What needs to be done
Each line below must be set down exactly; omit any image you find.

# # # # #

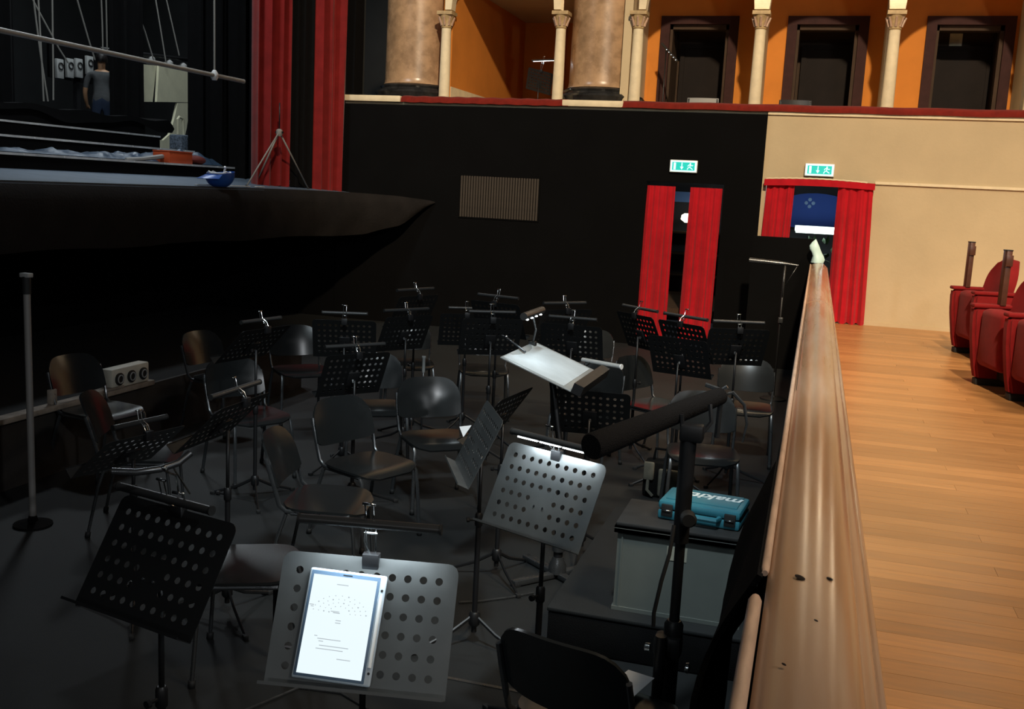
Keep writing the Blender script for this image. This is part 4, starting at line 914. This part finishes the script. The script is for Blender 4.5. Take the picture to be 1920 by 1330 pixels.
cu = bpy.data.curves.new('lettering', 'FONT'); cu.body = 'makita'; cu.size = .105; cu.extrude = .0008; cu.shear = .25; cu.align_x = 'CENTER'; cu.align_y = 'CENTER'; cu.offset = .0022
to = bpy.data.objects.new('lettering_text', cu); COL.objects.link(to); bpy.context.view_layer.update()
tm = bpy.data.meshes.new_from_object(to.evaluated_get(bpy.context.evaluated_depsgraph_get())); bpy.data.objects.remove(to)
tm.materials.clear(); tm.materials.append(mat('lettering_white', (.75, .82, .82), .5)); tm.name = 'lettering'
o = part('lettering', tm, 'white', case); o.location = (.035, .03, .0935); o.rotation_euler = (0, 0, PI)

# ------------------------------------------------------------------ boom with foam covered tube
BX, BYY = atY(1285, 900, 3.42).x, 3.42
ms = thing('boom_stand', 'heavy black stand carrying a long foam covered tube in the foreground', 'stand', (BX, BYY, 0))
org = Vector((BX, BYY, 0))
tl, trr = atY(1108, 838, 3.05) - org, atY(1352, 742, 3.72) - org
ft = MB(); ax = (trr - tl); n_seg = 10
ft.tube([tl, tl + ax * .01] + [tl + ax * (i / n_seg) for i in range(1, n_seg)] + [trr - ax * .01, trr], [.040, .044] + [.044 - .011 * i / n_seg for i in range(1, n_seg)] + [.032, .026], 20)
part('foam_tube', ft, 'foam', ms)
zt = atY(1288, 800, 3.42).z
part('upper_pole', MB().tube([(0, 0, .62), (0, 0, zt)], .018, 12), 'dark_metal', ms)
part('lower_pole', MB().tube([(0, 0, .06), (0, 0, .62)], .027, 14), 'dark_metal', ms)
part('collar', MB().lathe([(.030, .56), (.034, .57), (.034, .62), (.024, .635)], 16), 'dark_metal', ms)
z1 = atY(1308, 968, 3.42).z
part('thick_sleeve', MB().tube([(0, 0, z1 - .10), (0, 0, zt - .03)], .028, 14), 'dark_metal', ms)
part('knob', MB().lathe([(.014, 0), (.026, .006), (.028, .040), (.022, .048)], 18, T(.02, -.02, z1) @ rotm('Z', -.5) @ rotm('X', PI / 2) @ rotm('Y', .7)), 'rubber', ms)
sp = atY(1237, 1230, 3.35) - org
part('side_pole', MB().tube([(sp.x, sp.y, .04), (sp.x, sp.y, .60)], .020, 12), 'dark_metal', ms)
part('clamp', MB().rbox(min(sp.x, 0) - .03, .035, -.05, .03, .50, .585, .02), 'dark_metal', ms)
part('clamp_bolt', MB().lathe([(.008, 0), (.016, .004), (.016, .02), (.008, .024)], 10, T(sp.x - .035, -.05, .54) @ rotm('Y', -PI / 2)), 'chrome', ms)
part('wing_bolt', MB().lathe([(.006, 0), (.018, .004), (.020, .014), (.006, .02)], 10, T(.05, -.01, .47) @ rotm('Y', PI / 2)), 'chrome', ms)
cb = [atY(1264, 985, 3.36) - org, atY(1255, 1040, 3.33) - org, atY(1240, 1090, 3.31) - org, atY(1226, 1150, 3.31) - org, atY(1225, 1175, 3.31) - org]
part('cable', MB().tube(cb, .007, 8), 'rubber', ms)
part('top_bracket', MB().rbox(-.03, .05, -.03, .03, zt - .05, zt + .01, .01).tube([(.03, 0, zt - .04), (.07, .02, zt + .02), (.06, .03, zt + .08)], .008, 6).tube([(-.02, 0, zt - .03), (-.03, 0, zt + .04)], .008, 6), 'dark_metal', ms)
part('strap', MB().tube([trr, trr + Vector((.04, .02, .012)), trr + Vector((.085, .02, -.03)), trr + Vector((.10, .02, -.10)), trr + Vector((.09, .02, -.17))], [.006, .007, .006, .005, .004], 6), 'tube', ms)
part('clip', MB().tube([trr + Vector((-.06, 0, .035)), trr + Vector((0, 0, .02)), trr + Vector((.02, 0, .035))], .008, 6).tube([trr + Vector((.0, 0, -.02)), trr + Vector((-.004, .01, -.16))], .010, 8), 'tube', ms)
for k in range(3):
    a = .5 + k * 2 * PI / 3; part('leg', MB().tube([(0, 0, .10), (.24 * math.cos(a), .24 * math.sin(a), .014)], .012, 8), 'dark_metal', ms)

# ------------------------------------------------------------------ canvas bag on the pit floor
p = atz(1242, 930, 0)
bgt = thing('canvas_bag', 'grey brown canvas bag with pockets on the pit floor behind the podium', 'bag', (p.x, p.y, 0))
part('body', MB().rbox(-.14, .14, -.08, .08, 0, .26, .03), 'black_cloth', bgt)
part('front_pocket', MB().rbox(-.03, .125, -.10, -.07, .02, .22, .015), 'bag', bgt)
part('side_pocket', MB().rbox(-.135, -.06, -.105, -.07, .13, .26, .012), 'bag', bgt)
part('strap', MB().tube([(-.10, -.09, .14), (-.10, -.105, .06), (-.06, -.10, .02)], .012, 6), 'bag', bgt)
part('carry_loop', MB().tube([(-.08, 0, .25), (-.07, 0, .34), (.07, 0, .34), (.08, 0, .25)], .01, 6), 'black_cloth', bgt)

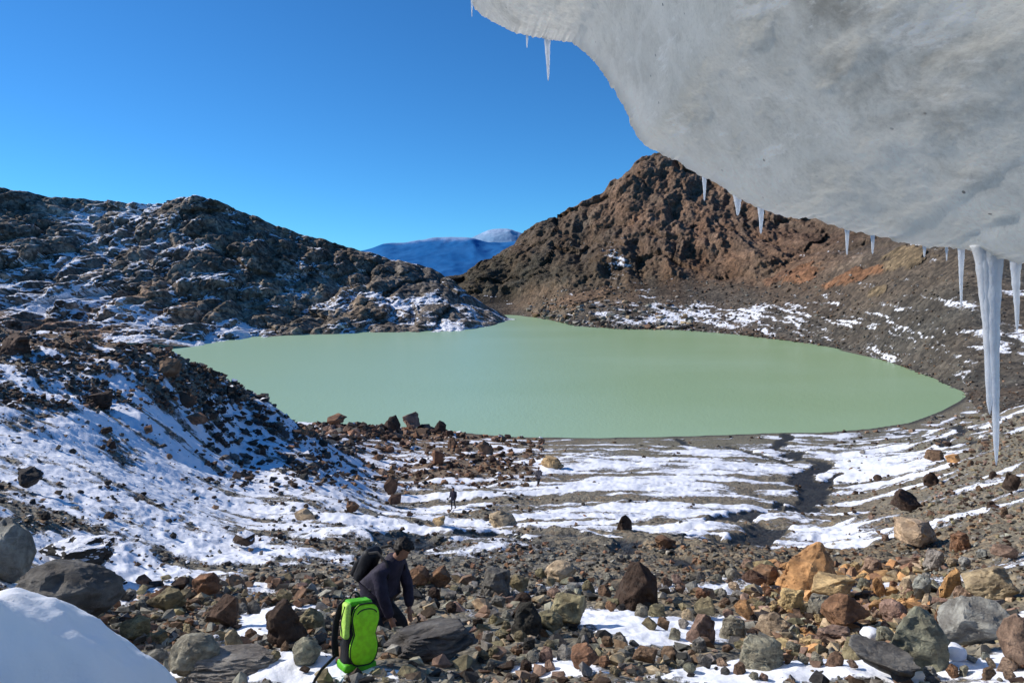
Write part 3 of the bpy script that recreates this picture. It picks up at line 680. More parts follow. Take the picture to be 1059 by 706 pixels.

# # # # #

Written reply
Keep writing the Blender script for this image. This is part 4, starting at line 914. This part finishes the script. The script is for Blender 4.5. Take the picture to be 1920 by 1330 pixels.
cu = bpy.data.curves.new('lettering', 'FONT'); cu.body = 'makita'; cu.size = .105; cu.extrude = .0008; cu.shear = .25; cu.align_x = 'CENTER'; cu.align_y = 'CENTER'; cu.offset = .0022
to = bpy.data.objects.new('lettering_text', cu); COL.objects.link(to); bpy.context.view_layer.update()
tm = bpy.data.meshes.new_from_object(to.evaluated_get(bpy.context.evaluated_depsgraph_get())); bpy.data.objects.remove(to)
tm.materials.clear(); tm.materials.append(mat('lettering_white', (.75, .82, .82), .5)); tm.name = 'lettering'
o = part('lettering', tm, 'white', case); o.location = (.035, .03, .0935); o.rotation_euler = (0, 0, PI)

# ------------------------------------------------------------------ boom with foam covered tube
BX, BYY = atY(1285, 900, 3.42).x, 3.42
ms = thing('boom_stand', 'heavy black stand carrying a long foam covered tube in the foreground', 'stand', (BX, BYY, 0))
org = Vector((BX, BYY, 0))
tl, trr = atY(1108, 838, 3.05) - org, atY(1352, 742, 3.72) - org
ft = MB(); ax = (trr - tl); n_seg = 10
ft.tube([tl, tl + ax * .01] + [tl + ax * (i / n_seg) for i in range(1, n_seg)] + [trr - ax * .01, trr], [.040, .044] + [.044 - .011 * i / n_seg for i in range(1, n_seg)] + [.032, .026], 20)
part('foam_tube', ft, 'foam', ms)
zt = atY(1288, 800, 3.42).z
part('upper_pole', MB().tube([(0, 0, .62), (0, 0, zt)], .018, 12), 'dark_metal', ms)
part('lower_pole', MB().tube([(0, 0, .06), (0, 0, .62)], .027, 14), 'dark_metal', ms)
part('collar', MB().lathe([(.030, .56), (.034, .57), (.034, .62), (.024, .635)], 16), 'dark_metal', ms)
z1 = atY(1308, 968, 3.42).z
part('thick_sleeve', MB().tube([(0, 0, z1 - .10), (0, 0, zt - .03)], .028, 14), 'dark_metal', ms)
part('knob', MB().lathe([(.014, 0), (.026, .006), (.028, .040), (.022, .048)], 18, T(.02, -.02, z1) @ rotm('Z', -.5) @ rotm('X', PI / 2) @ rotm('Y', .7)), 'rubber', ms)
sp = atY(1237, 1230, 3.35) - org
part('side_pole', MB().tube([(sp.x, sp.y, .04), (sp.x, sp.y, .60)], .020, 12), 'dark_metal', ms)
part('clamp', MB().rbox(min(sp.x, 0) - .03, .035, -.05, .03, .50, .585, .02), 'dark_metal', ms)
part('clamp_bolt', MB().lathe([(.008, 0), (.016, .004), (.016, .02), (.008, .024)], 10, T(sp.x - .035, -.05, .54) @ rotm('Y', -PI / 2)), 'chrome', ms)
part('wing_bolt', MB().lathe([(.006, 0), (.018, .004), (.020, .014), (.006, .02)], 10, T(.05, -.01, .47) @ rotm('Y', PI / 2)), 'chrome', ms)
cb = [atY(1264, 985, 3.36) - org, atY(1255, 1040, 3.33) - org, atY(1240, 1090, 3.31) - org, atY(1226, 1150, 3.31) - org, atY(1225, 1175, 3.31) - org]
part('cable', MB().tube(cb, .007, 8), 'rubber', ms)
part('top_bracket', MB().rbox(-.03, .05, -.03, .03, zt - .05, zt + .01, .01).tube([(.03, 0, zt - .04), (.07, .02, zt + .02), (.06, .03, zt + .08)], .008, 6).tube([(-.02, 0, zt - .03), (-.03, 0, zt + .04)], .008, 6), 'dark_metal', ms)
part('strap', MB().tube([trr, trr + Vector((.04, .02, .012)), trr + Vector((.085, .02, -.03)), trr + Vector((.10, .02, -.10)), trr + Vector((.09, .02, -.17))], [.006, .007, .006, .005, .004], 6), 'tube', ms)
part('clip', MB().tube([trr + Vector((-.06, 0, .035)), trr + Vector((0, 0, .02)), trr + Vector((.02, 0, .035))], .008, 6).tube([trr + Vector((.0, 0, -.02)), trr + Vector((-.004, .01, -.16))], .010, 8), 'tube', ms)
for k in range(3):
    a = .5 + k * 2 * PI / 3; part('leg', MB().tube([(0, 0, .10), (.24 * math.cos(a), .24 * math.sin(a), .014)], .012, 8), 'dark_metal', ms)

# ------------------------------------------------------------------ canvas bag on the pit floor
p = atz(1242, 930, 0)
bgt = thing('canvas_bag', 'grey brown canvas bag with pockets on the pit floor behind the podium', 'bag', (p.x, p.y, 0))
part('body', MB().rbox(-.14, .14, -.08, .08, 0, .26, .03), 'black_cloth', bgt)
part('front_pocket', MB().rbox(-.03, .125, -.10, -.07, .02, .22, .015), 'bag', bgt)
part('side_pocket', MB().rbox(-.135, -.06, -.105, -.07, .13, .26, .012), 'bag', bgt)
part('strap', MB().tube([(-.10, -.09, .14), (-.10, -.105, .06), (-.06, -.10, .02)], .012, 6), 'bag', bgt)
part('carry_loop', MB().tube([(-.08, 0, .25), (-.07, 0, .34), (.07, 0, .34), (.08, 0, .25)], .01, 6), 'black_cloth', bgt)

Write part 3 of the bpy script that recreates this picture. It picks up at line 680. More parts follow. Take the picture to be 1059 by 706 pixels.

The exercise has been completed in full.